Con su estilo literario, Francisco sintetiza en unos pocos verbos el espíritu cristiano ante los emigrantes: acoger, proteger, promover e integrar (n. 123). Podrían aplicarse al general trato con los demás, más allá de los duros movimientos de las poblaciones en nuestro tiempo. Dibujan un corazón abierto, tal vez el de un extraño que se convierte en próximo, como el buen samaritano, descrito una vez más en el capítulo II de la encíclica. Y mueven a comprender y querer, incluso a quienes no comprenden ni respetan nuestra libertad. Como es lógico, sin dejar de condenar la opresión.
Francisco recuerda también, cuando trata en el capítulo octavo el servicio de las religiones a la fraternidad, que no tendrá bases sólidas y estables sin una apertura al Padre de todos, con una cita de la Caritas in veritate de Benedicto XVI: “la razón, por sí sola, es capaz de aceptar la igualdad entre los hombres y de establecer una convivencia cívica entre ellos, pero no consigue fundar la hermandad” (n. 19).

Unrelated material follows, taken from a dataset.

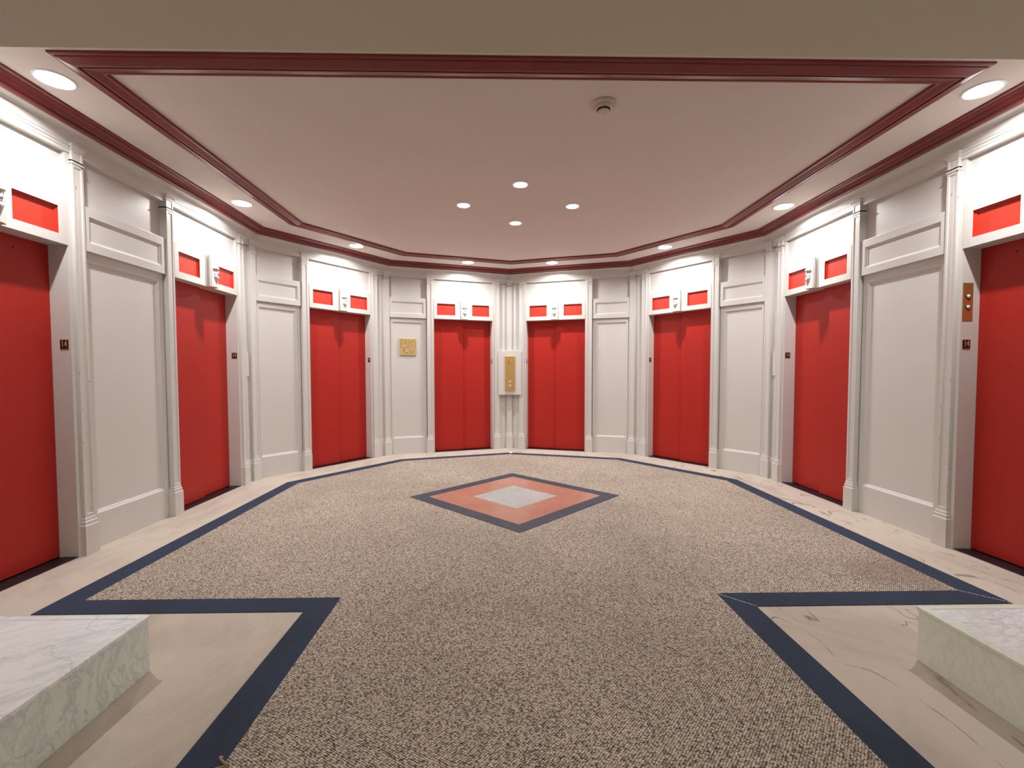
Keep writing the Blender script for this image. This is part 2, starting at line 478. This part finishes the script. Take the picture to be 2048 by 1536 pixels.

Completa ese texto, en n. 273, el que considera “texto emblemático de Juan Pablo II”, de Centesimus annus, n. 44: “Si no existe una verdad trascendente, con cuya obediencia el hombre conquista su plena identidad, tampoco existe ningún principio seguro que garantice relaciones justas entre los hombres: los intereses de clase, grupo o nación, los contraponen inevitablemente unos a otros. Si no se reconoce la verdad trascendente, triunfa la fuerza del poder, y cada uno tiende a utilizar hasta el extremo los medios de que dispone para imponer su propio interés o la propia opinión, sin respetar los derechos de los demás. [...] La raíz del totalitarismo moderno hay que verla, por tanto, en la negación de la dignidad trascendente de la persona humana, imagen visible de Dios invisible y, precisamente por esto, sujeto natural de derechos que nadie puede violar: ni el individuo, el grupo, la clase social, ni la nación o el Estado. No puede hacerlo tampoco la mayoría de un cuerpo social, poniéndose en contra de la minoría”.